The overall property/casualty market continues to see hard market conditions. At the same time, carriers are seeing upticks in claim frequency and severity, including worker injury claims and construction defect lawsuits. “The frequency and severity of these claims and payouts are greater than ever before, forcing carriers to react in real time,” Davidian said.

Challenging legal environments such as Florida and California add to the severity and frequency of claims on condo projects and drive up the cost for all parties involved. In addition, contractors are faced with material and supply shortages, ongoing labor shortages in construction, and project delays and restrictions. All of which has led to an even more difficult market for building and insuring condo projects nationwide, Davidian added.

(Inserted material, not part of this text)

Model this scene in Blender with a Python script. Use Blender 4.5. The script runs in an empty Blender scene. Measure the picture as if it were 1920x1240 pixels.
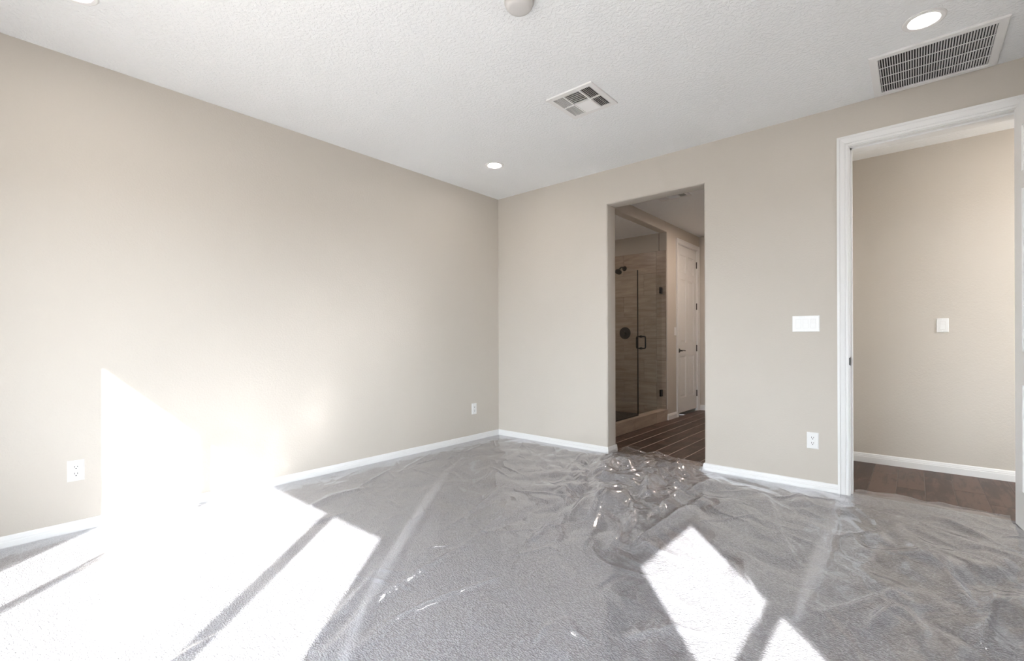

The marketplace outlook for OCIP/CICP condo insurance is a very challenging nationwide but certain regions are more difficult, he added. “In Florida, for example, where there seems to be more high-rise condo construction going on than anywhere in the country, insuring an OCIP with adequate limits can be as high as 5% of costs,” he said. “Compare that to 1% or lower five-plus years ago.” He says carriers have cited soils issues, construction defect allegations and worker injury/action over claims as large drivers of claim activity for condo projects in Florida.

“In Illinois and California, there are some carriers who have stopped writing OCIPs/CCIPs all together, citing worker injury claims that would have traditionally been paid out by workers’ comp,” he said.

Despite all the challenges, Davidian says he’s still having success insuring condo projects of all sizes but it does take longer to put the programs together.

“Carriers are being more selective of the risks and putting more risk control and engineering behind their underwriting reviews with things like geotechnical reports and QA/QC programs being reviewed by third party experts the carriers retain,” he noted.

He advises that agents and brokers come to the table with great submission information, risk controls, quality control and quality assurance plans. That will help push those deals to the top of the stack.

“And of course partnering with the right broker with expertise in the space always helps too,” he said.